■ **PROBLEM TO WORK ON**
Print out every line, exactly as written.

■ **DATA PROVIDED**
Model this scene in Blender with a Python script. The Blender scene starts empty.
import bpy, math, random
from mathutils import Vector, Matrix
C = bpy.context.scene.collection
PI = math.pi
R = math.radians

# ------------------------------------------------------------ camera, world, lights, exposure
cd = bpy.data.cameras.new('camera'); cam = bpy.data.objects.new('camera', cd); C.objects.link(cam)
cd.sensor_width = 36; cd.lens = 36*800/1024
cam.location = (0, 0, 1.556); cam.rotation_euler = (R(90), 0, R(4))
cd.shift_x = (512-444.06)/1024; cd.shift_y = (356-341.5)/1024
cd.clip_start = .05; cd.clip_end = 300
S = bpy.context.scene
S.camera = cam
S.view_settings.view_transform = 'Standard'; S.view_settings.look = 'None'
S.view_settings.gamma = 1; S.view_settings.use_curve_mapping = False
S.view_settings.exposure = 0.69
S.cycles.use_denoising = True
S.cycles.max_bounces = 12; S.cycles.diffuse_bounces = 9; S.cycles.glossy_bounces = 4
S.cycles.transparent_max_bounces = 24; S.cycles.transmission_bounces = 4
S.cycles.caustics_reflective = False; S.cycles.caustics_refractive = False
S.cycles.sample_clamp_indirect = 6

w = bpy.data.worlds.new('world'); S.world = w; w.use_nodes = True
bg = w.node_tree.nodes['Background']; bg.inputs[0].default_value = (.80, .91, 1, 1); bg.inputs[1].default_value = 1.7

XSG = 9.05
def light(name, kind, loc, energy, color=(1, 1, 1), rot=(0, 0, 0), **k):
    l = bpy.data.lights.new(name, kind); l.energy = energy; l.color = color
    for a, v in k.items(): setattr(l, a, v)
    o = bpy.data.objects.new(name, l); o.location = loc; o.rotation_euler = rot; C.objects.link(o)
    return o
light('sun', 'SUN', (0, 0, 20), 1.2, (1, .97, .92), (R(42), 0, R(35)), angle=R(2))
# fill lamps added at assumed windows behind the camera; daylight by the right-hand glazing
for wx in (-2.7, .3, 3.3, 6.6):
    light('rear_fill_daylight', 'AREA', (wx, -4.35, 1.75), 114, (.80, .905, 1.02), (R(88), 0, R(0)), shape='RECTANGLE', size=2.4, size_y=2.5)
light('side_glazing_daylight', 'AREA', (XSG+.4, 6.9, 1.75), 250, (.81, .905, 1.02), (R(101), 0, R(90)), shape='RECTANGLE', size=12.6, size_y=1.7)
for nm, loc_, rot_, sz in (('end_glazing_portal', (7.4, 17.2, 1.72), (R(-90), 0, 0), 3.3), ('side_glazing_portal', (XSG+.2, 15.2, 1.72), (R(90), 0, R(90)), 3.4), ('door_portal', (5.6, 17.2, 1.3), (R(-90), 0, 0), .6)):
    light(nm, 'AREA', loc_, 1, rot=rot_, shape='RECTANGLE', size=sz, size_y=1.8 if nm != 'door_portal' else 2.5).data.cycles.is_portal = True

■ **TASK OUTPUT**
Model this scene in Blender with a Python script. The Blender scene starts empty.
import bpy, math, random
from mathutils import Vector, Matrix
C = bpy.context.scene.collection
PI = math.pi
R = math.radians

# ------------------------------------------------------------ camera, world, lights, exposure
cd = bpy.data.cameras.new('camera'); cam = bpy.data.objects.new('camera', cd); C.objects.link(cam)
cd.sensor_width = 36; cd.lens = 36*800/1024
cam.location = (0, 0, 1.556); cam.rotation_euler = (R(90), 0, R(4))
cd.shift_x = (512-444.06)/1024; cd.shift_y = (356-341.5)/1024
cd.clip_start = .05; cd.clip_end = 300
S = bpy.context.scene
S.camera = cam
S.view_settings.view_transform = 'Standard'; S.view_settings.look = 'None'
S.view_settings.gamma = 1; S.view_settings.use_curve_mapping = False
S.view_settings.exposure = 0.69
S.cycles.use_denoising = True
S.cycles.max_bounces = 12; S.cycles.diffuse_bounces = 9; S.cycles.glossy_bounces = 4
S.cycles.transparent_max_bounces = 24; S.cycles.transmission_bounces = 4
S.cycles.caustics_reflective = False; S.cycles.caustics_refractive = False
S.cycles.sample_clamp_indirect = 6

w = bpy.data.worlds.new('world'); S.world = w; w.use_nodes = True
bg = w.node_tree.nodes['Background']; bg.inputs[0].default_value = (.80, .91, 1, 1); bg.inputs[1].default_value = 1.7

XSG = 9.05
def light(name, kind, loc, energy, color=(1, 1, 1), rot=(0, 0, 0), **k):
    l = bpy.data.lights.new(name, kind); l.energy = energy; l.color = color
    for a, v in k.items(): setattr(l, a, v)
    o = bpy.data.objects.new(name, l); o.location = loc; o.rotation_euler = rot; C.objects.link(o)
    return o
light('sun', 'SUN', (0, 0, 20), 1.2, (1, .97, .92), (R(42), 0, R(35)), angle=R(2))
# fill lamps added at assumed windows behind the camera; daylight by the right-hand glazing
for wx in (-2.7, .3, 3.3, 6.6):
    light('rear_fill_daylight', 'AREA', (wx, -4.35, 1.75), 114, (.80, .905, 1.02), (R(88), 0, R(0)), shape='RECTANGLE', size=2.4, size_y=2.5)
light('side_glazing_daylight', 'AREA', (XSG+.4, 6.9, 1.75), 250, (.81, .905, 1.02), (R(101), 0, R(90)), shape='RECTANGLE', size=12.6, size_y=1.7)
for nm, loc_, rot_, sz in (('end_glazing_portal', (7.4, 17.2, 1.72), (R(-90), 0, 0), 3.3), ('side_glazing_portal', (XSG+.2, 15.2, 1.72), (R(90), 0, R(90)), 3.4), ('door_portal', (5.6, 17.2, 1.3), (R(-90), 0, 0), .6)):
    light(nm, 'AREA', loc_, 1, rot=rot_, shape='RECTANGLE', size=sz, size_y=1.8 if nm != 'door_portal' else 2.5).data.cycles.is_portal = True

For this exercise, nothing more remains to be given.